- _Task brief_: What follows is a listing to be transcribed exactly.

- _Material provided_:
■ ■ ■
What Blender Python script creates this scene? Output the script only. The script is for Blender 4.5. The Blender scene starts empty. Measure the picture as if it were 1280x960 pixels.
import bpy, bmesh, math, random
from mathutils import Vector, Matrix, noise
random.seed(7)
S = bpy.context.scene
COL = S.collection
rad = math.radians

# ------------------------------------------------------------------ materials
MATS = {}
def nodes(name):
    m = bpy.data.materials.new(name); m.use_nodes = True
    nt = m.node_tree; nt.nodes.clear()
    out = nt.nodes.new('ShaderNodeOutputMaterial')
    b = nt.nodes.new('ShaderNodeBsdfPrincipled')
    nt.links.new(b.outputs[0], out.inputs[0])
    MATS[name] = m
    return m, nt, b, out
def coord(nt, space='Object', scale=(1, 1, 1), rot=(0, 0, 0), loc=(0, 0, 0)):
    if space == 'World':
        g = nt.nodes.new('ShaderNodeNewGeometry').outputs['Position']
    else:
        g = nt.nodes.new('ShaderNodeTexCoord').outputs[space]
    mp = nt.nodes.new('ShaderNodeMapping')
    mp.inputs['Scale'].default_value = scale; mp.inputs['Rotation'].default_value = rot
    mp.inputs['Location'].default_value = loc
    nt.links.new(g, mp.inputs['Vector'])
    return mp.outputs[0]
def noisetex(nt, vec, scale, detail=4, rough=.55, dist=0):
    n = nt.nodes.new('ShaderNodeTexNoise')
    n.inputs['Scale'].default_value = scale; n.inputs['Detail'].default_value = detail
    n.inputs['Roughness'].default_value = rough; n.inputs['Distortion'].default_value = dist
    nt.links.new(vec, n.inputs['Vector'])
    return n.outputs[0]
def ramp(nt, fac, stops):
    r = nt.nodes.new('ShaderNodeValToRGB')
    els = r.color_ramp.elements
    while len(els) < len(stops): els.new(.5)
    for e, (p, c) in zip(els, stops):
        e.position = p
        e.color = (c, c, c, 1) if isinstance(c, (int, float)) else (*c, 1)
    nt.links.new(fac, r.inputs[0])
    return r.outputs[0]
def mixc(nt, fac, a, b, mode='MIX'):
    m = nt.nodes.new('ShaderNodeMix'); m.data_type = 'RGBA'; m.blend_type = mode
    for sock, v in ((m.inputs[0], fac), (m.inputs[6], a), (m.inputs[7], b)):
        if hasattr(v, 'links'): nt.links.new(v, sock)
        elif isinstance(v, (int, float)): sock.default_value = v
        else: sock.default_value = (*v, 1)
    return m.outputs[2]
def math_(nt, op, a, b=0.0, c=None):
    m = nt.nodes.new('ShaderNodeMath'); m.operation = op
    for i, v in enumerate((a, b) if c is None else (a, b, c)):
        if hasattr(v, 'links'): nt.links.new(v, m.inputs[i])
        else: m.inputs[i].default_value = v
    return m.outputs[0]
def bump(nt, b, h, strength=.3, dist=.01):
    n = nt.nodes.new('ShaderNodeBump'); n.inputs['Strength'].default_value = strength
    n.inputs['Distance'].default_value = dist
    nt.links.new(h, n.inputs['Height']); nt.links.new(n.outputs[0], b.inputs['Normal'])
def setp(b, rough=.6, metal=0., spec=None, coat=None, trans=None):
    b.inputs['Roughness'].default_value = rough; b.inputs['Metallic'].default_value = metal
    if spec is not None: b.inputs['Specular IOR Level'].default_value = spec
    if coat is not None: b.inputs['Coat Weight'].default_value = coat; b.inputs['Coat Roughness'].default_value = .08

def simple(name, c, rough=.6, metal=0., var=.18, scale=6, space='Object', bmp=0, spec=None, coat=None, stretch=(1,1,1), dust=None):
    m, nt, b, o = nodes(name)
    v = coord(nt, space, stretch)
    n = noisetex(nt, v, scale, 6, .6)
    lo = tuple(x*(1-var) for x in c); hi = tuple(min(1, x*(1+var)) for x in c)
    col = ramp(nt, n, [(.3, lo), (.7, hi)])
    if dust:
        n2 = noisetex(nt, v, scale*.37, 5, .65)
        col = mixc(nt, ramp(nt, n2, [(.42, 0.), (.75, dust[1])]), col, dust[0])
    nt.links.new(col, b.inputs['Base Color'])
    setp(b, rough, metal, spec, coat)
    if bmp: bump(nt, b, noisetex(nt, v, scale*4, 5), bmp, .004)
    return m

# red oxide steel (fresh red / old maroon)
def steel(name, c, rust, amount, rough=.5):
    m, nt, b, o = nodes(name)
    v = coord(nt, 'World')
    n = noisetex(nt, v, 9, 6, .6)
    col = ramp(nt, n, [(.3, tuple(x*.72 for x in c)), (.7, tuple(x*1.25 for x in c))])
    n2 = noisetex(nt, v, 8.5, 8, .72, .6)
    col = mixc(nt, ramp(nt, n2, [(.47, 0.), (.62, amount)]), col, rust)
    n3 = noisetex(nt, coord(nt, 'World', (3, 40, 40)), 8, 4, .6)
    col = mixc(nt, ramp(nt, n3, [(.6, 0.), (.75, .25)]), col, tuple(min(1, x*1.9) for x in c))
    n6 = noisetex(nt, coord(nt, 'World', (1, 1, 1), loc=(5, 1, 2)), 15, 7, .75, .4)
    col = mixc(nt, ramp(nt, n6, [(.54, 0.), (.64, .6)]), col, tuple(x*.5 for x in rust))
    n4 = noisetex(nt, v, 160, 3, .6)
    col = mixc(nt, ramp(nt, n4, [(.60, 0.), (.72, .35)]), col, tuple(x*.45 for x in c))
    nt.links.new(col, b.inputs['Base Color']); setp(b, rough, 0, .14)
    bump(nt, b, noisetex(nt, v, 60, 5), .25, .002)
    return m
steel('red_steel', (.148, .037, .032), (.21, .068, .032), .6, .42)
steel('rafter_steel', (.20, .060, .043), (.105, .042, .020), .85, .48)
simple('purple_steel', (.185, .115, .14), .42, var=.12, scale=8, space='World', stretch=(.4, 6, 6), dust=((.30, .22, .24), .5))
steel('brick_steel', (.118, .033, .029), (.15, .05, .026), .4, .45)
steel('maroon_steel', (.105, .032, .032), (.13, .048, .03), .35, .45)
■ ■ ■
- _Answer_:
What Blender Python script creates this scene? Output the script only. The script is for Blender 4.5. The Blender scene starts empty. Measure the picture as if it were 1280x960 pixels.
import bpy, bmesh, math, random
from mathutils import Vector, Matrix, noise
random.seed(7)
S = bpy.context.scene
COL = S.collection
rad = math.radians

# ------------------------------------------------------------------ materials
MATS = {}
def nodes(name):
    m = bpy.data.materials.new(name); m.use_nodes = True
    nt = m.node_tree; nt.nodes.clear()
    out = nt.nodes.new('ShaderNodeOutputMaterial')
    b = nt.nodes.new('ShaderNodeBsdfPrincipled')
    nt.links.new(b.outputs[0], out.inputs[0])
    MATS[name] = m
    return m, nt, b, out
def coord(nt, space='Object', scale=(1, 1, 1), rot=(0, 0, 0), loc=(0, 0, 0)):
    if space == 'World':
        g = nt.nodes.new('ShaderNodeNewGeometry').outputs['Position']
    else:
        g = nt.nodes.new('ShaderNodeTexCoord').outputs[space]
    mp = nt.nodes.new('ShaderNodeMapping')
    mp.inputs['Scale'].default_value = scale; mp.inputs['Rotation'].default_value = rot
    mp.inputs['Location'].default_value = loc
    nt.links.new(g, mp.inputs['Vector'])
    return mp.outputs[0]
def noisetex(nt, vec, scale, detail=4, rough=.55, dist=0):
    n = nt.nodes.new('ShaderNodeTexNoise')
    n.inputs['Scale'].default_value = scale; n.inputs['Detail'].default_value = detail
    n.inputs['Roughness'].default_value = rough; n.inputs['Distortion'].default_value = dist
    nt.links.new(vec, n.inputs['Vector'])
    return n.outputs[0]
def ramp(nt, fac, stops):
    r = nt.nodes.new('ShaderNodeValToRGB')
    els = r.color_ramp.elements
    while len(els) < len(stops): els.new(.5)
    for e, (p, c) in zip(els, stops):
        e.position = p
        e.color = (c, c, c, 1) if isinstance(c, (int, float)) else (*c, 1)
    nt.links.new(fac, r.inputs[0])
    return r.outputs[0]
def mixc(nt, fac, a, b, mode='MIX'):
    m = nt.nodes.new('ShaderNodeMix'); m.data_type = 'RGBA'; m.blend_type = mode
    for sock, v in ((m.inputs[0], fac), (m.inputs[6], a), (m.inputs[7], b)):
        if hasattr(v, 'links'): nt.links.new(v, sock)
        elif isinstance(v, (int, float)): sock.default_value = v
        else: sock.default_value = (*v, 1)
    return m.outputs[2]
def math_(nt, op, a, b=0.0, c=None):
    m = nt.nodes.new('ShaderNodeMath'); m.operation = op
    for i, v in enumerate((a, b) if c is None else (a, b, c)):
        if hasattr(v, 'links'): nt.links.new(v, m.inputs[i])
        else: m.inputs[i].default_value = v
    return m.outputs[0]
def bump(nt, b, h, strength=.3, dist=.01):
    n = nt.nodes.new('ShaderNodeBump'); n.inputs['Strength'].default_value = strength
    n.inputs['Distance'].default_value = dist
    nt.links.new(h, n.inputs['Height']); nt.links.new(n.outputs[0], b.inputs['Normal'])
def setp(b, rough=.6, metal=0., spec=None, coat=None, trans=None):
    b.inputs['Roughness'].default_value = rough; b.inputs['Metallic'].default_value = metal
    if spec is not None: b.inputs['Specular IOR Level'].default_value = spec
    if coat is not None: b.inputs['Coat Weight'].default_value = coat; b.inputs['Coat Roughness'].default_value = .08

def simple(name, c, rough=.6, metal=0., var=.18, scale=6, space='Object', bmp=0, spec=None, coat=None, stretch=(1,1,1), dust=None):
    m, nt, b, o = nodes(name)
    v = coord(nt, space, stretch)
    n = noisetex(nt, v, scale, 6, .6)
    lo = tuple(x*(1-var) for x in c); hi = tuple(min(1, x*(1+var)) for x in c)
    col = ramp(nt, n, [(.3, lo), (.7, hi)])
    if dust:
        n2 = noisetex(nt, v, scale*.37, 5, .65)
        col = mixc(nt, ramp(nt, n2, [(.42, 0.), (.75, dust[1])]), col, dust[0])
    nt.links.new(col, b.inputs['Base Color'])
    setp(b, rough, metal, spec, coat)
    if bmp: bump(nt, b, noisetex(nt, v, scale*4, 5), bmp, .004)
    return m

# red oxide steel (fresh red / old maroon)
def steel(name, c, rust, amount, rough=.5):
    m, nt, b, o = nodes(name)
    v = coord(nt, 'World')
    n = noisetex(nt, v, 9, 6, .6)
    col = ramp(nt, n, [(.3, tuple(x*.72 for x in c)), (.7, tuple(x*1.25 for x in c))])
    n2 = noisetex(nt, v, 8.5, 8, .72, .6)
    col = mixc(nt, ramp(nt, n2, [(.47, 0.), (.62, amount)]), col, rust)
    n3 = noisetex(nt, coord(nt, 'World', (3, 40, 40)), 8, 4, .6)
    col = mixc(nt, ramp(nt, n3, [(.6, 0.), (.75, .25)]), col, tuple(min(1, x*1.9) for x in c))
    n6 = noisetex(nt, coord(nt, 'World', (1, 1, 1), loc=(5, 1, 2)), 15, 7, .75, .4)
    col = mixc(nt, ramp(nt, n6, [(.54, 0.), (.64, .6)]), col, tuple(x*.5 for x in rust))
    n4 = noisetex(nt, v, 160, 3, .6)
    col = mixc(nt, ramp(nt, n4, [(.60, 0.), (.72, .35)]), col, tuple(x*.45 for x in c))
    nt.links.new(col, b.inputs['Base Color']); setp(b, rough, 0, .14)
    bump(nt, b, noisetex(nt, v, 60, 5), .25, .002)
    return m
steel('red_steel', (.148, .037, .032), (.21, .068, .032), .6, .42)
steel('rafter_steel', (.20, .060, .043), (.105, .042, .020), .85, .48)
simple('purple_steel', (.185, .115, .14), .42, var=.12, scale=8, space='World', stretch=(.4, 6, 6), dust=((.30, .22, .24), .5))
steel('brick_steel', (.118, .033, .029), (.15, .05, .026), .4, .45)
steel('maroon_steel', (.105, .032, .032), (.13, .048, .03), .35, .45)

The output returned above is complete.